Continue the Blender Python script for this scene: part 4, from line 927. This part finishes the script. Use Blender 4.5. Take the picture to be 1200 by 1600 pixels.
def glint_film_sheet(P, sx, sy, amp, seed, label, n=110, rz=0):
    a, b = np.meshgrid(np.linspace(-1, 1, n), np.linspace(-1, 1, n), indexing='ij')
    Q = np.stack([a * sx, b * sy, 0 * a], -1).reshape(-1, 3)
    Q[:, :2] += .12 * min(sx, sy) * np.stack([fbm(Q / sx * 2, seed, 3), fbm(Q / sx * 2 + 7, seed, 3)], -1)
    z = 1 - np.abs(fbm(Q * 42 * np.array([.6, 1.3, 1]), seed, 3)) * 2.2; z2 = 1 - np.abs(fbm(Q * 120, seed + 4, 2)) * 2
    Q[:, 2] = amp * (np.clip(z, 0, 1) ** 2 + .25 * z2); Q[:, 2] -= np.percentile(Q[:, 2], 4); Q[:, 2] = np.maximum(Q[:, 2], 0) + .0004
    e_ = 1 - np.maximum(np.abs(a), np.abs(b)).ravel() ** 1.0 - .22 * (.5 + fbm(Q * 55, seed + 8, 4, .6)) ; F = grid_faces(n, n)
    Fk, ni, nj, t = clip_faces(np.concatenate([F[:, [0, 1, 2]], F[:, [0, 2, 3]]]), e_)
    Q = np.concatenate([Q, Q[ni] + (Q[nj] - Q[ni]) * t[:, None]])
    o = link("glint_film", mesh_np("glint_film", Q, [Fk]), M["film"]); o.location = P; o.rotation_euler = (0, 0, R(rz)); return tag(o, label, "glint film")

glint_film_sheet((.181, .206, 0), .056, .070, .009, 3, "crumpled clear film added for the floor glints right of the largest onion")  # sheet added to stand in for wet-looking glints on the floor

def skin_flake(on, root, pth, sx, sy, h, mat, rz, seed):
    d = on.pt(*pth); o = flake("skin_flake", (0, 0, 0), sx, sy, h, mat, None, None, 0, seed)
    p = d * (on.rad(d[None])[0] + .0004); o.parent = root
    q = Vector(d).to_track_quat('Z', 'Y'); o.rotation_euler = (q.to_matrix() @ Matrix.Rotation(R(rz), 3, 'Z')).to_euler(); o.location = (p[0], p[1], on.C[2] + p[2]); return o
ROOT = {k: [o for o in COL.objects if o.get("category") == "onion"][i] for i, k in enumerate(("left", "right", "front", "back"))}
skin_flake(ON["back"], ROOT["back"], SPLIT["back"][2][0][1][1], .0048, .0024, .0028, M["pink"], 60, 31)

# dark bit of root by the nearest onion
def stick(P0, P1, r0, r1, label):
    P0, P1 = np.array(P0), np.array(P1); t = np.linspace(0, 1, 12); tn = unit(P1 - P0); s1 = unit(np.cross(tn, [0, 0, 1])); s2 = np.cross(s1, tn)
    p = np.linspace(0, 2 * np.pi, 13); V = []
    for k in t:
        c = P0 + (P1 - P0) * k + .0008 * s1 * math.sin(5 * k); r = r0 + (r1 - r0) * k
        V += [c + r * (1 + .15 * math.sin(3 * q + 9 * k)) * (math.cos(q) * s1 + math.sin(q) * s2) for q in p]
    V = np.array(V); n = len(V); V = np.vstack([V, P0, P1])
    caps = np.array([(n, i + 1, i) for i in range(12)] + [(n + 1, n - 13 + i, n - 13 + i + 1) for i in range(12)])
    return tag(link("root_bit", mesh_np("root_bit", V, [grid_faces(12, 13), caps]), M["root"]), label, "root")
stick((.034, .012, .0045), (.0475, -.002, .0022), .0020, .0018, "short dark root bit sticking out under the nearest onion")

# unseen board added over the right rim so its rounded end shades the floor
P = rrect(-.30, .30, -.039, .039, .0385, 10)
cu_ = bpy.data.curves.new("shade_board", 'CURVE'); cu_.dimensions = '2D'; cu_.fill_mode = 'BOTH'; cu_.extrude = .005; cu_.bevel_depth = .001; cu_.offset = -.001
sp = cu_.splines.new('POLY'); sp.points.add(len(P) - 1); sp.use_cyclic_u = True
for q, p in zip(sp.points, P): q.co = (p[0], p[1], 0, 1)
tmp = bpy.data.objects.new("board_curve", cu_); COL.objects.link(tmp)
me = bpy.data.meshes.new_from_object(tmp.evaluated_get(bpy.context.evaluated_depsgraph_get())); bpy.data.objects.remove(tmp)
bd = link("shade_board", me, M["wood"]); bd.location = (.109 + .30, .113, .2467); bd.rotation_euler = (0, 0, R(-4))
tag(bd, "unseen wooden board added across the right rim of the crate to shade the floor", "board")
※ ※ ※
Reproduce the complete set of lines precisely as supplied.

Continue the Blender Python script for this scene: part 4, from line 927. This part finishes the script. Use Blender 4.5. Take the picture to be 1200 by 1600 pixels.
def glint_film_sheet(P, sx, sy, amp, seed, label, n=110, rz=0):
    a, b = np.meshgrid(np.linspace(-1, 1, n), np.linspace(-1, 1, n), indexing='ij')
    Q = np.stack([a * sx, b * sy, 0 * a], -1).reshape(-1, 3)
    Q[:, :2] += .12 * min(sx, sy) * np.stack([fbm(Q / sx * 2, seed, 3), fbm(Q / sx * 2 + 7, seed, 3)], -1)
    z = 1 - np.abs(fbm(Q * 42 * np.array([.6, 1.3, 1]), seed, 3)) * 2.2; z2 = 1 - np.abs(fbm(Q * 120, seed + 4, 2)) * 2
    Q[:, 2] = amp * (np.clip(z, 0, 1) ** 2 + .25 * z2); Q[:, 2] -= np.percentile(Q[:, 2], 4); Q[:, 2] = np.maximum(Q[:, 2], 0) + .0004
    e_ = 1 - np.maximum(np.abs(a), np.abs(b)).ravel() ** 1.0 - .22 * (.5 + fbm(Q * 55, seed + 8, 4, .6)) ; F = grid_faces(n, n)
    Fk, ni, nj, t = clip_faces(np.concatenate([F[:, [0, 1, 2]], F[:, [0, 2, 3]]]), e_)
    Q = np.concatenate([Q, Q[ni] + (Q[nj] - Q[ni]) * t[:, None]])
    o = link("glint_film", mesh_np("glint_film", Q, [Fk]), M["film"]); o.location = P; o.rotation_euler = (0, 0, R(rz)); return tag(o, label, "glint film")

glint_film_sheet((.181, .206, 0), .056, .070, .009, 3, "crumpled clear film added for the floor glints right of the largest onion")  # sheet added to stand in for wet-looking glints on the floor

def skin_flake(on, root, pth, sx, sy, h, mat, rz, seed):
    d = on.pt(*pth); o = flake("skin_flake", (0, 0, 0), sx, sy, h, mat, None, None, 0, seed)
    p = d * (on.rad(d[None])[0] + .0004); o.parent = root
    q = Vector(d).to_track_quat('Z', 'Y'); o.rotation_euler = (q.to_matrix() @ Matrix.Rotation(R(rz), 3, 'Z')).to_euler(); o.location = (p[0], p[1], on.C[2] + p[2]); return o
ROOT = {k: [o for o in COL.objects if o.get("category") == "onion"][i] for i, k in enumerate(("left", "right", "front", "back"))}
skin_flake(ON["back"], ROOT["back"], SPLIT["back"][2][0][1][1], .0048, .0024, .0028, M["pink"], 60, 31)

# dark bit of root by the nearest onion
def stick(P0, P1, r0, r1, label):
    P0, P1 = np.array(P0), np.array(P1); t = np.linspace(0, 1, 12); tn = unit(P1 - P0); s1 = unit(np.cross(tn, [0, 0, 1])); s2 = np.cross(s1, tn)
    p = np.linspace(0, 2 * np.pi, 13); V = []
    for k in t:
        c = P0 + (P1 - P0) * k + .0008 * s1 * math.sin(5 * k); r = r0 + (r1 - r0) * k
        V += [c + r * (1 + .15 * math.sin(3 * q + 9 * k)) * (math.cos(q) * s1 + math.sin(q) * s2) for q in p]
    V = np.array(V); n = len(V); V = np.vstack([V, P0, P1])
    caps = np.array([(n, i + 1, i) for i in range(12)] + [(n + 1, n - 13 + i, n - 13 + i + 1) for i in range(12)])
    return tag(link("root_bit", mesh_np("root_bit", V, [grid_faces(12, 13), caps]), M["root"]), label, "root")
stick((.034, .012, .0045), (.0475, -.002, .0022), .0020, .0018, "short dark root bit sticking out under the nearest onion")

# unseen board added over the right rim so its rounded end shades the floor
P = rrect(-.30, .30, -.039, .039, .0385, 10)
cu_ = bpy.data.curves.new("shade_board", 'CURVE'); cu_.dimensions = '2D'; cu_.fill_mode = 'BOTH'; cu_.extrude = .005; cu_.bevel_depth = .001; cu_.offset = -.001
sp = cu_.splines.new('POLY'); sp.points.add(len(P) - 1); sp.use_cyclic_u = True
for q, p in zip(sp.points, P): q.co = (p[0], p[1], 0, 1)
tmp = bpy.data.objects.new("board_curve", cu_); COL.objects.link(tmp)
me = bpy.data.meshes.new_from_object(tmp.evaluated_get(bpy.context.evaluated_depsgraph_get())); bpy.data.objects.remove(tmp)
bd = link("shade_board", me, M["wood"]); bd.location = (.109 + .30, .113, .2467); bd.rotation_euler = (0, 0, R(-4))
tag(bd, "unseen wooden board added across the right rim of the crate to shade the floor", "board")